▸ TASK STATEMENT
Identify and pull out each line of the entries in which "pixels" occurs.

▸ DATA SHOWN
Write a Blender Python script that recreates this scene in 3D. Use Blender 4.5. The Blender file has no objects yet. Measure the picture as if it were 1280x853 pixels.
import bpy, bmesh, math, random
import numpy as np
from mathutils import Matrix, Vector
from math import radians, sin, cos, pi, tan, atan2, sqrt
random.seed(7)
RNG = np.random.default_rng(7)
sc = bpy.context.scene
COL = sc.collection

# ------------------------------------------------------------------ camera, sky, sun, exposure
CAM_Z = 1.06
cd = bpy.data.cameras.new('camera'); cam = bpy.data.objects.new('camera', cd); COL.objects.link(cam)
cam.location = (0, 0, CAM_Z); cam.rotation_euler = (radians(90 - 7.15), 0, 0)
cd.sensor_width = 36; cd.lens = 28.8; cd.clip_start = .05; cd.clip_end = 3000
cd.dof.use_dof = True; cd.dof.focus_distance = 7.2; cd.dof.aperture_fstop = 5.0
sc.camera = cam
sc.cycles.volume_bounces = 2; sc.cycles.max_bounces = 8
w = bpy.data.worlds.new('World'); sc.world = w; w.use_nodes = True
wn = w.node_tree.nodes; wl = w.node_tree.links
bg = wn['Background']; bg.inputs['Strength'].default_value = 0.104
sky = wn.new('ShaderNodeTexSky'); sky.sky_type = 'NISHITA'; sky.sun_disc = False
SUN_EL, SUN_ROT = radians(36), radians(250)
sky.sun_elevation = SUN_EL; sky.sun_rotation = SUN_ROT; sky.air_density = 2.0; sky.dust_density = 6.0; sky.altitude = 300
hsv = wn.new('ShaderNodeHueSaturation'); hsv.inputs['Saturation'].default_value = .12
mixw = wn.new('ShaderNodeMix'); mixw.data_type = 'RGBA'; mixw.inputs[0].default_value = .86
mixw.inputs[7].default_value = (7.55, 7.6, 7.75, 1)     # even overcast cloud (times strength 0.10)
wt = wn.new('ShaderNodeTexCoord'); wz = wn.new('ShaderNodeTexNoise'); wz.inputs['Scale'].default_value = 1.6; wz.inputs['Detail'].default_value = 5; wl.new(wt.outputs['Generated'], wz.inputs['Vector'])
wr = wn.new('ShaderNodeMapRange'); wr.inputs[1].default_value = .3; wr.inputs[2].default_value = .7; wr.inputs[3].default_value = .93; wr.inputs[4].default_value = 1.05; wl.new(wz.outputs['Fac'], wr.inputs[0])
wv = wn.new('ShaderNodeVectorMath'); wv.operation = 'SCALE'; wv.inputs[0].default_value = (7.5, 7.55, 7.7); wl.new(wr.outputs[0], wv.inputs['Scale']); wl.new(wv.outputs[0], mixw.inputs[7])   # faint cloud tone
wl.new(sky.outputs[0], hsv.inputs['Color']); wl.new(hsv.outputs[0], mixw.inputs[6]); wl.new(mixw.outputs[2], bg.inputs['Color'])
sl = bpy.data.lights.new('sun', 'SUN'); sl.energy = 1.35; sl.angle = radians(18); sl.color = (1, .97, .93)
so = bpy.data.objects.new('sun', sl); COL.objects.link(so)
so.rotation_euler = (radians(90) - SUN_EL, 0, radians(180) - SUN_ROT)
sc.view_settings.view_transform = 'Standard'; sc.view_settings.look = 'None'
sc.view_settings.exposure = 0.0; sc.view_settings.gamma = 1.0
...
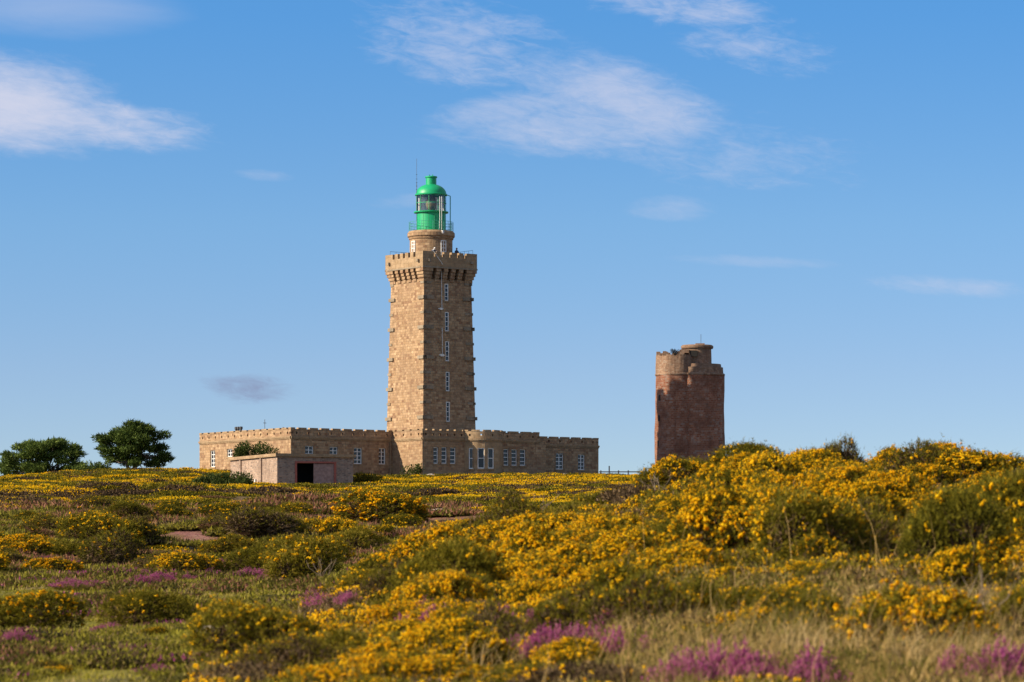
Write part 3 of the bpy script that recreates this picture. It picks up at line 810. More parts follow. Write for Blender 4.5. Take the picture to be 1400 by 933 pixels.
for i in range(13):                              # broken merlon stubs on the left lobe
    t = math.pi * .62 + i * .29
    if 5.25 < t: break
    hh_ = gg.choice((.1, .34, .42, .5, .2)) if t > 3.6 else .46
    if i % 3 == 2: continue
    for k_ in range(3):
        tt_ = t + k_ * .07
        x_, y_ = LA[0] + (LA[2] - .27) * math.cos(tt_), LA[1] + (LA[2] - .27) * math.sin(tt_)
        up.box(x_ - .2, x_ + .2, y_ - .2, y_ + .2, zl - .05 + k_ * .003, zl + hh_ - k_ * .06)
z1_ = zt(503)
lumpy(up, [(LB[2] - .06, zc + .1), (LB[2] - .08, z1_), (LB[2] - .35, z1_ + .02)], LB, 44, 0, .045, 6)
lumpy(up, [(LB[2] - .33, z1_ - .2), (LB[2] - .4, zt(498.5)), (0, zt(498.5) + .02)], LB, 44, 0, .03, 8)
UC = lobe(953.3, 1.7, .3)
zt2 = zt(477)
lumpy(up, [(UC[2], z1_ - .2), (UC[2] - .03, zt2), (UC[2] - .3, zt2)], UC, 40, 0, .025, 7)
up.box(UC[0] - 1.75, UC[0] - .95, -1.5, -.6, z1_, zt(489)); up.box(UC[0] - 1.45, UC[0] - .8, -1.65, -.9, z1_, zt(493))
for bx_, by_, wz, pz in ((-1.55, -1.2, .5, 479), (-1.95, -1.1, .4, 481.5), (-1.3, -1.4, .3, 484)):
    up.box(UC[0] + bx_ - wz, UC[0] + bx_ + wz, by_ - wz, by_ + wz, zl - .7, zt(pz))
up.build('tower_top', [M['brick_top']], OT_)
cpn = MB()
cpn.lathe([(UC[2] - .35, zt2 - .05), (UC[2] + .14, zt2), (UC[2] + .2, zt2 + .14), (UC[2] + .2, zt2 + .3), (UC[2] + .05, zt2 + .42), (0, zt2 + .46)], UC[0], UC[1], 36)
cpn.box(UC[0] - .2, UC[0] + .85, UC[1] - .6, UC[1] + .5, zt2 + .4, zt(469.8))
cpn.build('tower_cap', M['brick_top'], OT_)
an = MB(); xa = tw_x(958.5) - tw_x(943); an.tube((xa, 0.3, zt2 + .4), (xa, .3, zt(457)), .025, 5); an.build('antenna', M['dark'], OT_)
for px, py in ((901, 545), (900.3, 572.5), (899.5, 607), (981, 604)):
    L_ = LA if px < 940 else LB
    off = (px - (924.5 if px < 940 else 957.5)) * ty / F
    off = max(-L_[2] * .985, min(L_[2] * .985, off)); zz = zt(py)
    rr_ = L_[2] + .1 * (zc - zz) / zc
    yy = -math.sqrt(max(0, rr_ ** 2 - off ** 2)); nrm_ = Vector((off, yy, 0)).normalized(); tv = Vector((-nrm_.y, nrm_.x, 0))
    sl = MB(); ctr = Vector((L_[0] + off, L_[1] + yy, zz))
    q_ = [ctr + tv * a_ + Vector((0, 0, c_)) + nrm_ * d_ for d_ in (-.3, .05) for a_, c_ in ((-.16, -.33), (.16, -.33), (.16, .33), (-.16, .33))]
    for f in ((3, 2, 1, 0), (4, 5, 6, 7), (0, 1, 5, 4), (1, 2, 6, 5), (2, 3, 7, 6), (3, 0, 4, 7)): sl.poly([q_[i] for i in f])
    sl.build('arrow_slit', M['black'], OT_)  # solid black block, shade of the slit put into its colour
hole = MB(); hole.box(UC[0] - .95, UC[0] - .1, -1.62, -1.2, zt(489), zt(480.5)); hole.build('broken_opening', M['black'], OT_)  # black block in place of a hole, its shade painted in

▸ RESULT
Write a Blender Python script that recreates this scene in 3D. Use Blender 4.5. The Blender file has no objects yet. Measure the picture as if it were 1280x853 pixels.
Write part 3 of the bpy script that recreates this picture. It picks up at line 810. More parts follow. Write for Blender 4.5. Take the picture to be 1400 by 933 pixels.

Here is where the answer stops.